On strong dynamics of compressible two-component mixture flow

TL;DR

This paper establishes local and global existence of strong solutions for a compressible two-component mixture flow system, using entropic variables and maximal regularity estimates, under small initial data assumptions.

Contribution

It introduces a symmetric reformulation of the system via entropic variables and proves existence results in an $L_p-L_q$ framework for the first time.

Findings

Proved local existence of solutions using Lagrangian coordinates.

Established global existence under small initial data conditions.

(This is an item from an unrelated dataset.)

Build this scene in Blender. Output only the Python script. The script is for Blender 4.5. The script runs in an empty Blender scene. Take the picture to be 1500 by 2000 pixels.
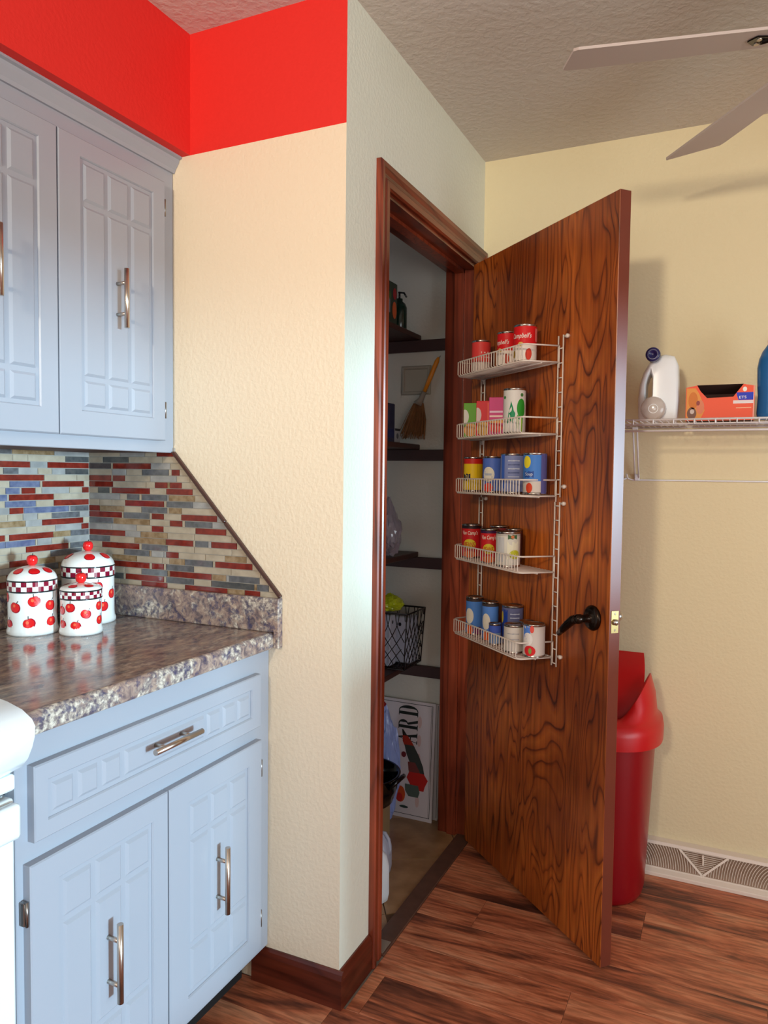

Derived exponential decay estimates for solutions.

Abstract

We investigate a system describing the flow of a compressible two-component mixture. The system is composed of the compressible Navier-Stokes equations coupled with non-symmetric reaction-diffusion equations describing the evolution of fractional masses. We show the local existence and, under certain smallness assumptions, also the global existence of unique strong solutions in $L_p-L_q$ framework. Our approach is based on so called entropic variables which enable to rewrite the system in a symmetric form. Then, applying Lagrangian coordinates, we show the local existence of solutions applying the $L_p$-$L_q$ maximal regularity estimate. Next, applying exponential decay estimate we show that the solution exists globally in time provided the initial data is sufficiently close to some constants. The nonlinear estimates impose restrictions $2<p<\infty, \ 3<q<\infty$. However, for the purpose of generality we show the linear estimates for wider range of $p$ and $q$.